📰 Key Highlights
Nikkei Asia’s latest Tech Latest Podcast features Taipei tech correspondent Lauly Li in conversation with host Katey Creel. Core topic: why the AI wave is triggering a full CPU revival.
For a long time, AI training and inference workloads have been almost entirely dominated by GPUs. But as model sizes keep ballooning, GPU supply bottlenecks and high power consumption are getting increasingly severe. Chipmakers are actively reassessing the CPU’s role in AI infrastructure—especially on the inference side, where CPUs offer cost and flexibility advantages in latency-sensitive, small-batch scenarios. Some vendors are also experimenting with heterogeneous architectures that pair CPUs with AI accelerators, aiming to diversify their over-reliance on a single GPU.
That said, this original summary is the Podcast episode’s intro text—it’s a preview in nature and doesn’t disclose specific numbers, vendor names, or technical details. For a deeper look at chipmakers’ specific strategies, the data supporting the CPU market rebound, and where Taiwan’s semiconductor ecosystem sits in this transformation, see the original link.
💬 JudyAI Lab Perspective
GPUs once monopolized nearly all AI compute, but supply bottlenecks and high power consumption have pushed the chip world to give the CPU a seat at the table again—especially on the inference side. This is a signal that AI compute cost logic may be starting to shift.

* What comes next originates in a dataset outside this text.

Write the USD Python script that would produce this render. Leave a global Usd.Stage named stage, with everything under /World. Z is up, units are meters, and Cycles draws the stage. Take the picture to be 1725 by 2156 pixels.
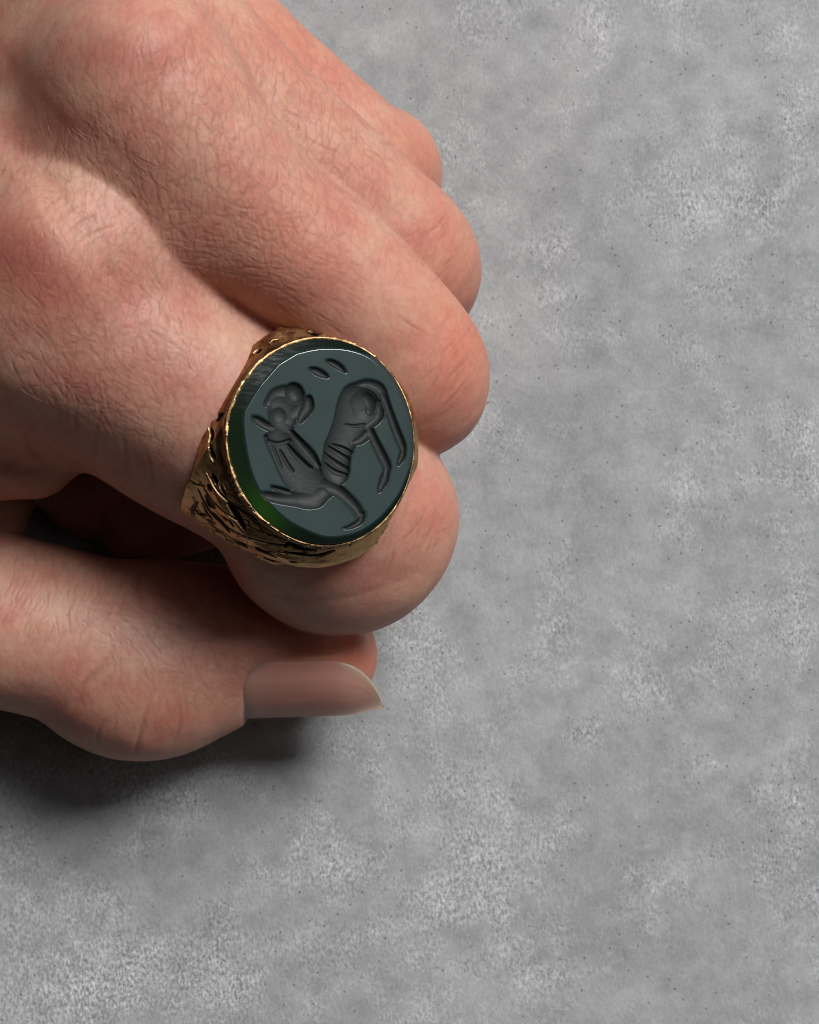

The report notes that in inference scenarios with lower latency sensitivity and smaller batch sizes, the CPU has cost and flexibility advantages. Some vendors are also starting to experiment with heterogeneous architectures combining CPU with AI accelerators, with the goal of spreading out the over-dependence on a single GPU. This carries a very direct takeaway for AI builders: choosing compute for inference deployment isn’t a single-answer “stronger GPU is always better” question. Batch size and latency requirements vary hugely across scenarios, and folding these dimensions into your selection logic often saves more cost and gives more flexibility than defaulting to GPU.
Next time you’re planning an inference deployment, ask yourself first: does this scenario’s batch size and latency tolerance really require a GPU? Putting that question at the start of your tech selection process may save you more budget than you’d think.